TDR could also be used to build shopping centers greater than 30,000 square feet in the Township’s Commercial district, a one-half square-mile area east of the HDV district. In this zone, developers had to acquire one transferred development right for each 500 square feet of shopping center floor area in excess of 30,000 square feet.

In addition to the HDV and Commercial districts, transferred development rights could also be used to increase the density of potential receiving sites in the Suburban Residential (R-2) district. The two-square-mile R-2 district lies east of Bectelsville and the Town’s Commercial district. On R-2 land, the allowable density depended on whether the site was served by on-site water and septic or public water and sewer systems.

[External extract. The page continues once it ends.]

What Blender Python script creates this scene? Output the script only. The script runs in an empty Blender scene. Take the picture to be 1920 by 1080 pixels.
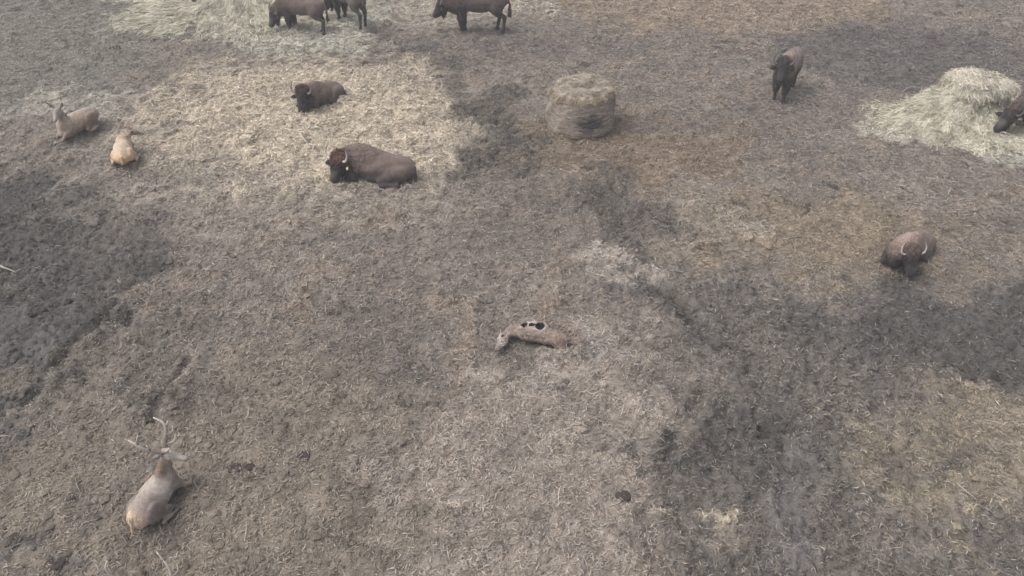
import bpy, math
import numpy as np
from mathutils import Vector, Matrix

# ------------------------------------------------------------------ camera, sky, sun, exposure
sc = bpy.context.scene
CAM_H, PITCH, FPX = 8.5, math.radians(38.2), 1400.0
cam_d = bpy.data.cameras.new('camera'); cam = bpy.data.objects.new('camera', cam_d)
sc.collection.objects.link(cam); sc.camera = cam
cam.location = (0, 0, CAM_H); cam.rotation_euler = (math.pi/2 - PITCH, 0, 0)
cam_d.sensor_width = 36.0; cam_d.lens = 36.0*FPX/1920.0; cam_d.clip_end = 5000.0

SUN_EL, SUN_AZ = math.radians(62), math.radians(190)      # azimuth counter-clockwise from +X: from the left
world = bpy.data.worlds.new('World'); sc.world = world; world.use_nodes = True
wn, wl = world.node_tree.nodes, world.node_tree.links
sky = wn.new('ShaderNodeTexSky'); sky.sky_type = 'NISHITA'; sky.sun_disc = False
sky.sun_elevation = SUN_EL; sky.sun_rotation = math.pi/2 - SUN_AZ
sky.air_density = 1.0; sky.dust_density = 6.0; sky.ozone_density = 1.0
hsv = wn.new('ShaderNodeHueSaturation'); hsv.inputs['Saturation'].default_value = 0.30   # even cloud cover greys the sky
wl.new(sky.outputs[0], hsv.inputs['Color']); wl.new(hsv.outputs[0], wn['Background'].inputs['Color'])
wn['Background'].inputs['Strength'].default_value = 0.15
sun_d = bpy.data.lights.new('sun', 'SUN'); sun_d.energy = 1.0; sun_d.angle = math.radians(48); sun_d.color = (1.0, 0.96, 0.91)
sun = bpy.data.objects.new('sun', sun_d); sc.collection.objects.link(sun)
sd = Vector((math.cos(SUN_AZ)*math.cos(SUN_EL), math.sin(SUN_AZ)*math.cos(SUN_EL), math.sin(SUN_EL)))
sun.rotation_euler = sd.to_track_quat('Z', 'Y').to_euler(); sun.location = sd*50
sc.view_settings.view_transform = 'Standard'; sc.view_settings.look = 'None'
sc.view_settings.gamma = 1.0; sc.view_settings.use_curve_mapping = False
sc.view_settings.exposure = 0.35
sc.cycles.use_denoising = True

# ------------------------------------------------------------------ helpers
RNG = np.random.default_rng(7)
SP, CP = math.sin(PITCH), math.cos(PITCH)
def at(px, py):
    """ground point (metres) under a spot of the 1920 x 1080 photograph"""
    u = (px-960.0)/FPX; v = (540.0-py)/FPX
    dy = CP + v*SP; dz = -SP + v*CP
    t = CAM_H/(-dz)
    return np.array((u*t, dy*t))
def ppm(py):
    a, b = at(960, py), at(1060, py)
    return 100.0/(b[0]-a[0])
def lin(r, g, b):
    c = np.array((r, g, b))/255.0
    return np.where(c <= 0.04045, c/12.92, ((c+0.055)/1.055)**2.4)
def sstep(e0, e1, x):
    t = np.clip((x-e0)/(e1-e0), 0, 1); return t*t*(3-2*t)
def mix(a, b, t): return a + (b-a)*t

_perm = np.random.default_rng(3).permutation(512).astype(np.int32)
_gx = np.cos(np.arange(512)*2.399963); _gy = np.sin(np.arange(512)*2.399963)
def pnoise(x, y, seed=0):
    x = np.asarray(x, float)+seed*17.31; y = np.asarray(y, float)+seed*9.77
    xi = np.floor(x).astype(np.int64); yi = np.floor(y).astype(np.int64); xf = x-xi; yf = y-yi
    u = xf*xf*xf*(xf*(xf*6-15)+10); v = yf*yf*yf*(yf*(yf*6-15)+10)
    def g(ix, iy, fx, fy):
        h = _perm[(_perm[ix & 511] + iy) & 511]
        return _gx[h]*fx + _gy[h]*fy
    return mix(mix(g(xi, yi, xf, yf), g(xi+1, yi, xf-1, yf), u), mix(g(xi, yi+1, xf, yf-1), g(xi+1, yi+1, xf-1, yf-1), u), v)*1.5
def fbm(x, y, o=4, seed=0):
    a, f, s = 1.0, 1.0, 0.0
    for i in range(o):
        s = s + a*pnoise(x*f, y*f, seed+i*5); a *= 0.5; f *= 2.03
    return s
def noise3(p, f, seed=0):
    return (pnoise(p[:, 0]*f+p[:, 2]*f*0.7, p[:, 1]*f, seed)+pnoise(p[:, 1]*f-p[:, 0]*f*0.4, p[:, 2]*f, seed+3))*0.7

C = sc.collection
def link(name, me, mat=None, parent=None, smooth=True):
    o = bpy.data.objects.new(name, me); C.objects.link(o)
    if mat: me.materials.append(mat)
    if parent is not None: o.parent = parent
    return o
def mesh_np(name, v, quads=None, tris=None, col=None, attrs=None, smooth=True):
    me = bpy.data.meshes.new(name); v = np.asarray(v, np.float32); me.vertices.add(len(v)); me.vertices.foreach_set('co', v.ravel())
    idx, starts, n = [], [], 0
    if quads is not None and len(quads):
        idx.append(np.asarray(quads, np.int32).ravel()); starts.append(np.arange(len(quads))*4); n = len(quads)*4
    if tris is not None and len(tris):
        idx.append(np.asarray(tris, np.int32).ravel()); starts.append(n+np.arange(len(tris))*3)
    idx = np.concatenate(idx); starts = np.concatenate(starts).astype(np.int32)
    me.loops.add(len(idx)); me.loops.foreach_set('vertex_index', idx)
    me.polygons.add(len(starts)); me.polygons.foreach_set('loop_start', starts)
    me.update(calc_edges=True)
    if smooth: me.polygons.foreach_set('use_smooth', np.ones(len(starts), bool))
    if col is not None:
        a = me.color_attributes.new('col', 'FLOAT_COLOR', 'POINT')
        c4 = np.ones((len(v), 4), np.float32); c4[:, :3] = col; a.data.foreach_set('color', c4.ravel())
    for k, d in (attrs or {}).items():
        a = me.attributes.new(k, 'FLOAT', 'POINT'); a.data.foreach_set('value', np.asarray(d, np.float32))
    return me
def empty(name, loc, rz=0, s=1.0):
    o = bpy.data.objects.new(name, None); C.objects.link(o); o.location = loc; o.rotation_euler = (0, 0, rz); o.scale = (s, s, s)
    o.empty_display_size = 0.2
    return o
def tag(o, label=None, cat=None, group=None, kind=None):
    if label: o['label'] = label
    if cat: o['category'] = cat
    if group: o['group'] = group
    if kind: o['kind'] = kind
    return o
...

TDR could not be used to increase density on a lot that had neither public water or sewer. However, TDR could slightly increase the density of receiving sites with either public sewer or public water systems from one unit per acre to one unit per 40,000 square feet. To achieve this higher density, roughly one development right had to be transferred for each unit proposed at the receiving site. Receiving sites served by both public water and sewer systems could achieve a four-fold density increase to one unit per 10,890 square feet by transferring development rights at the rate of one development right for each additional unit proposed for the receiving site. Alternatively one transferred development right was required for each lot at the receiving site proposed to be less than one acre in size.

Program Status

Soon after the ordinance was adopted, 95 development rights were created when preservation plans for 300 acres of agricultural land on three farms were approved by the Board of Supervisors and recorded. In addition, the Boro of Bally had severed development rights for land it owns within the Township. As of June 1996, the Town had given final plan approval to its first receiving site project: a mini-market/drug store on the Township’s major highway. However, as reported above, the TDR code provisions were repealed in 2004.